AMD is one of only a handful of companies capable of designing cutting-edge AI accelerator chips, putting it at the center of the biggest technology spending wave in decades. Hyperscalers — the giant cloud companies like Microsoft, Google, and Meta — are spending hundreds of billions of dollars building AI infrastructure, and AMD is actively competing for that budget against Nvidia. At a moment when the world is scrambling for AI computing power, AMD's ability to win even a small share of that market translates into enormous revenue growth.
How does it make money?
AMD makes money by selling chips across three main business lines. Its Data Center segment — which includes AI accelerators like the MI300X and server CPUs — is now its largest and fastest-growing division, driven by cloud companies buying AI hardware. The Client and Gaming segment covers processors for laptops, desktops, and gaming consoles like the PlayStation 5 and Xbox Series X, though gaming has slowed recently. The Embedded segment sells chips baked into industrial and communications equipment. Overall revenue jumped from $25.8B to $34.6B in the latest year, a roughly 34% increase, with the Data Center segment doing the heavy lifting.
Why do investors care?
The core investment argument for AMD is that it is the most credible challenger to Nvidia in the AI chip market, and even gaining a 10-15% share of that market would be transformational.
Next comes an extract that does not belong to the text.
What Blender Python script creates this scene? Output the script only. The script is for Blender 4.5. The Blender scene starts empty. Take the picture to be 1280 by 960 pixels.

AMD's MI300 series AI accelerators have received strong early reviews, and major customers including Microsoft and Meta have publicly committed to deploying them. For the thesis to work, AMD needs to keep up with Nvidia's relentless product cadence, win more large-scale AI deployment contracts, and sustain its CPU market share gains against Intel. If AI infrastructure spending continues to grow and AMD executes, the revenue runway is still very long.